More productive Middle-Eastern firms exporting more?

How do Maghreb and Middle-Eastern SMEs shape up when it comes to exporting? Does a productive company export more? Alfred Tovias, professor of international relations at the Hebrew University of Jerusalem and Jan Michalek, professor of economics at the University of Warsaw, revealed the preliminary results of their study at the FEMISE annual conference in Athens on 14th February last*.


Alfred Tovias, professor of international relations at the Hebrew University of Jerusalem. (Photo N.B.C)

Alfred Tovias, professor of international relations at the Hebrew University of Jerusalem. (Photo N.B.C)

Tovias and Michalek chose productivity as the principal variable in the study, funded by the Forum Euro-Méditerranéen des Instituts de Sciences Economiques (FEMISE) and due to be published at the end of summer.
Workforce productivity, size and number of years in business, level of research and development and share capital structure all have a bearing on a company’s ability to position their products in foreign markets. At the FEMISE annual conference on 14th February, 2016, Alfred Tovias, professor of international relations at the Hebrew University of Jerusalem and Jan Michalek, professor of economics at the University of Warsaw, revealed the preliminary results of the study.“We are working on the determinants of companies’ exports in MENA countries compared with those in Central and Eastern Europe (that have joined the European Union), Turkey and Israel. We wanted to know whether exports are dependent upon a company’s level of productivity. In the Eastern European countries and Israel, productivity is a factor in companies’ ability to export,” explains Tovias.

“Tunisian businesses are export-oriented from the word ‘go'”

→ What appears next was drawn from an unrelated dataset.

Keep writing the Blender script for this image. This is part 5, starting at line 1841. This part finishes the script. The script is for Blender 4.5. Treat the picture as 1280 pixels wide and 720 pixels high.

“In MENA countries (Egypt, Israel, Morocco, Jordan), foreign technology plays a big part in the ability to export,” says Jan Michalek.This can be put down to innovation, since the companies regularly launch new products and invest huge sums in research and development. “We also note that they work with universities,” points out Alfred Tovias, who also mentions another peculiarity, “In Tunisia and Morocco, it’s not the newly-founded companies who export. These foreign-owned Tunisian start-ups are an integral part of the international production chain. They export finished and semi-finished products. The traditional firms from before the transition concentrated on the domestic market.”A specialist in economic relations in Mediterranean countries, Alfred Tovias joined the FEMISE at its inception in 1996. In the studies he has carried out for the FEMISE, he has worked with universities in Europe (France, Poland) and the Mediterranean (Morocco, Turkey). In 2005, he published a study on the Israeli economy in association with economists from both sides of the Mediterranean.
Interview with NBC at the annual conference of the FEMISE (13-14 February, 2016, Athens, Greece).